Here it is sitting on my applique station, after I cut out and pinned the berries, beak, and wing.
At the applique club, I cut off a large chunk of the left side of the background wool. It was too much to wad up in my hand when sewing, so I thought I was being clever. Today when placing the berries, I realized I was a little too generous in the cutting-off department.
Consequently I needed to place the berries above the bird's head, instead of off to the side. I don't suppose that matters in the least.
The pattern didn't have a wing, but I wanted one.
The edge stitching shows up nicely on most of the wool, but it's virtually invisible on the branch. I don't have a lot of brown embroidery thread, and my choices were:
- a perfect match, thus invisible
- wildly off, and silly
The pattern told me to fuse my wool to the background, so I did. I'm not doing that again. For one thing, it didn't work very well. And when the glue really stuck, it stuck in places I didn't want it to and therefore showed up my errors in cutting.

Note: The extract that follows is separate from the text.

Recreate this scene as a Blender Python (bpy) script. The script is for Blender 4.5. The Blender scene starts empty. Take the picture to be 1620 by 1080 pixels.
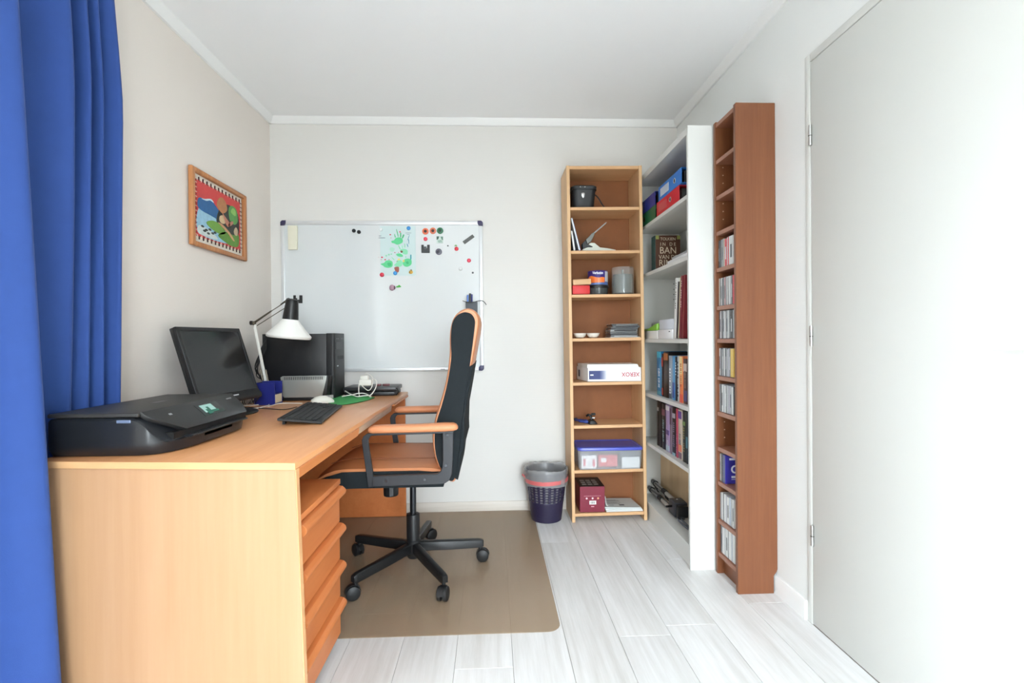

The large space between the upper yellow and pink feathers is correct, per the pattern. But for the bottom feathers, that was originally one large feather. I cut it into two so I'd have more color variation. Where I cut it, I created a tiny gap and this is where the darn glue decided to do a really good job of sticking. I tried to cinch them closer with the stitching, but it didn't work.
There were tiny gaps where all the other pieces met, but those let me snug them up. Maybe I'll cover that miniscule gap with beads, or maybe I'll just let it go.
From back here you can barely see it. And birds sometimes have space between their feathers. Maybe this bird just got out of the bird bath and the wet feathers aren't all aligned and fluffed out yet. Yes, I think that must be the case.